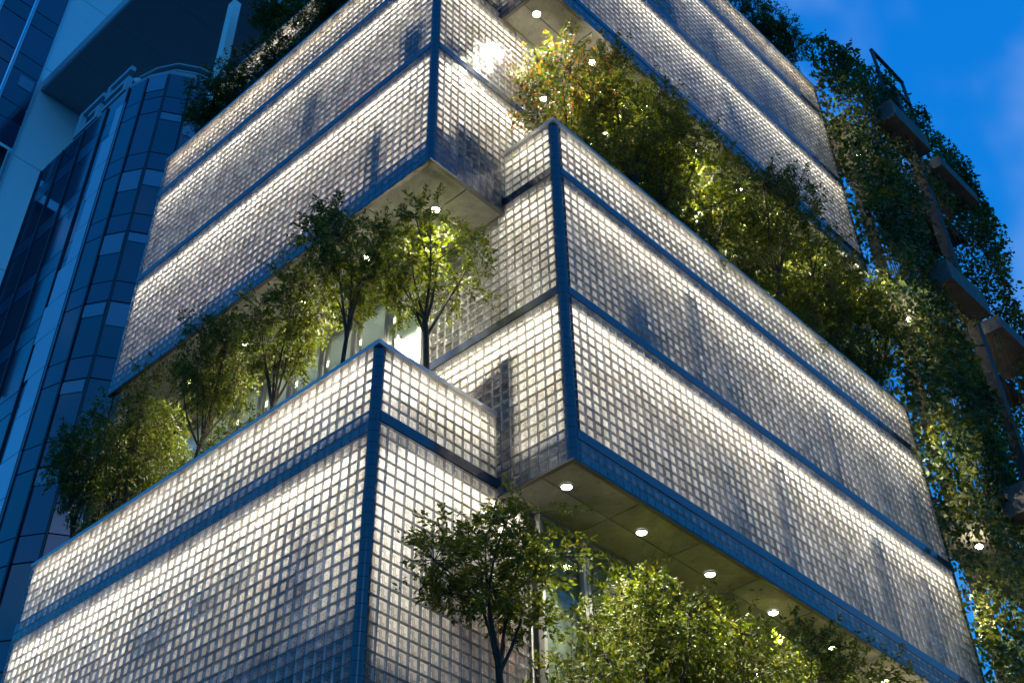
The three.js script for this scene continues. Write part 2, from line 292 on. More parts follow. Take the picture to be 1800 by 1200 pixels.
for (const [z, w, y0, h, m] of [[14, 1.2, -20, 18, 'slabEdge'], [16, 2, -12, 8, 'mauveBoard'], [22, 3.2, -7, 3.5, 'slabEdge'], [27, 3.6, -7.6, 4, 'slabEdge'], [33, 5, -8.5, 4.6, 'slabEdge'], [43, 2.4, -20, 15, 'mauveBoard'], [8.8, 50, -31, 17, 'darkBoard']]) shade(M[m], true, -13.45, z, z + w, y0, y0 + h, 1.1, 0.4);
for (const [x, w, y0, h, m] of [[-3.4, 1.4, -26, 22, 'mauveBoard'], [-12, 11, -31, 14, 'darkBoard'], [0.2, 1.6, -14, 8, 'redBoard']]) shade(M[m], false, 8, x, x + w, y0, y0 + h, 1.1, 0.4);

// place the blocks: the 300 that show largest are meshes of their own, the rest one part
{
  const v = new THREE.Vector4(), n = new THREE.Vector3();
  for (const b of blocks) {
    v.set(b.pos.x, b.pos.y, b.pos.z, 1).applyMatrix4(viewM);
    const x = v.x / v.w, y = v.y / v.w, d = b.pos.distanceTo(eye); n.copy(eye).sub(b.pos).normalize();
    const facing = b.L ? -n.x : n.z, inView = v.w > 0 && Math.abs(x) < 1 && Math.abs(y) < 1;
    b.size = inView ? facing / (d * d) * b.w : 0;
  }
  blocks.sort((a, b) => b.size - a.size);
  blocks.forEach((b) => { b.tone = rnd(); });
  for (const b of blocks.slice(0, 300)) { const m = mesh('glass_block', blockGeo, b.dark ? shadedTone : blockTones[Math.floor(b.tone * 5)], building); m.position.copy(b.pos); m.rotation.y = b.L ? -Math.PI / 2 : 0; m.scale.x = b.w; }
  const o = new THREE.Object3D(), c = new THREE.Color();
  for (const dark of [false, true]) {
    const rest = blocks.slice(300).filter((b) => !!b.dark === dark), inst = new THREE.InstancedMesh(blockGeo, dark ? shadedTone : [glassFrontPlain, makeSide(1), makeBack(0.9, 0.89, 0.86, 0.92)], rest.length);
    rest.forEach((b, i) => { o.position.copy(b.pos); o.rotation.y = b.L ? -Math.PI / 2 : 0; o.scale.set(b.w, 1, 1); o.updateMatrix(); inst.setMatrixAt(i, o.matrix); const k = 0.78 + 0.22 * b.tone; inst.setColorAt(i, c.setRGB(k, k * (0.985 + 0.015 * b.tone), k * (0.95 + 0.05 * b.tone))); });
    inst.name = dark ? 'unlit_glass_blocks_beyond' : 'glass_blocks_beyond'; inst.userData.kind = 'stuff'; inst.castShadow = inst.receiveShadow = true; building.add(inst);
  }
}

// windows of the set-back walls behind the terraces
const blindMat = std({ color: col(0.15, 0.162, 0.118), roughness: 0.85 }), litBlind = std({ color: col(0.8, 0.8, 0.76), roughness: 0.8 });
const pane = phys({ color: col(0.93, 0.97, 0.95), transmission: 1, thickness: 0, roughness: 0.02, ior: 1.5 });
function windows(L, at, a, b, y0, y1, n, blind, blindD) {
  const w = (b - a) / n, bx = (h0, h1, ya, yb, d0, d1) => (L ? ub(at + d0, at + d1, ya, yb, h0, h1) : ub(h0, h1, ya, yb, at + d0, at + d1));
  for (let i = 0; i < n; i++) {
    const h0 = a + i * w + 0.05, h1 = h0 + w - 0.1, g = new THREE.Group(); g.name = 'terrace_window'; building.add(g);
    mesh('window_frame', [bx(h0, h0 + 0.35, y0, y1, 0, 0.5), bx(h1 - 0.35, h1, y0, y1, 0, 0.5), bx(h0 + 0.35, h1 - 0.35, y1 - 0.4, y1, 0.02, 0.48), bx(h0 + 0.35, h1 - 0.35, y0, y0 + 0.5, 0.02, 0.48)], std({ color: col(0.3, 0.3, 0.28), roughness: 0.4, metalness: 0.5 }), g);
    mesh('pane', [bx(h0 + 0.35, h1 - 0.35, y0 + 0.5, y1 - 0.4, 0.2, 0.205)], pane, g);
    if (blind) mesh('blind', [bx(h0 + 0.2, h1 - 0.2, y0 + 0.3 + (i * 7 % 3), y1 - 0.1, blindD, blindD + 0.06)], blind, g);
  }
}
windows(false, 6.9, 3.7, 65.4, -28.9, -0.1, 11, blindMat, 0.7); slab('inner_wall', 3.7, 65.4, -29, 0, 8.2, 8.5, M.inner);
windows(true, 0.02, 17.8, 58.8, 1.6, 30.9, 8, phys({ color: col(0.85, 0.87, 0.82), transmission: 0.6, thickness: 0, roughness: 1 }), 0.9);
wallIn(6.5, 6.8, 2.7, 30.9, 17.9, 58.9); wallIn(0.6, 6.4, 2.7, 30.9, 58.9, 59.15); slab('mid_slab_edge', 0.06, 0.44, 17.05, 17.95, 17.8, 58.8, M.slabEdge);
strip(true, 3.4, 18.5, 58, 30.6, 12, col(0.95, 1, 0.92)); strip(true, 3.4, 18.5, 58, 16.7, 12, col(0.95, 1, 0.92));
windows(false, 6.92, 5.85, 65.3, 33.0, 61.9, 10, blindMat, 0.7); slab('inner_wall', 5.8, 65.3, 33.7, 61.9, 8.3, 8.6, M.inner);
slab('corner_pillar', -9.4, -8.2, 1.6, 30.8, 57.2, 58.7, M.concrete);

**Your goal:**
Identify and copy all lines with the word "part".

**Reply:**
The three.js script for this scene continues. Write part 2, from line 292 on. More parts follow. Take the picture to be 1800 by 1200 pixels.
// place the blocks: the 300 that show largest are meshes of their own, the rest one part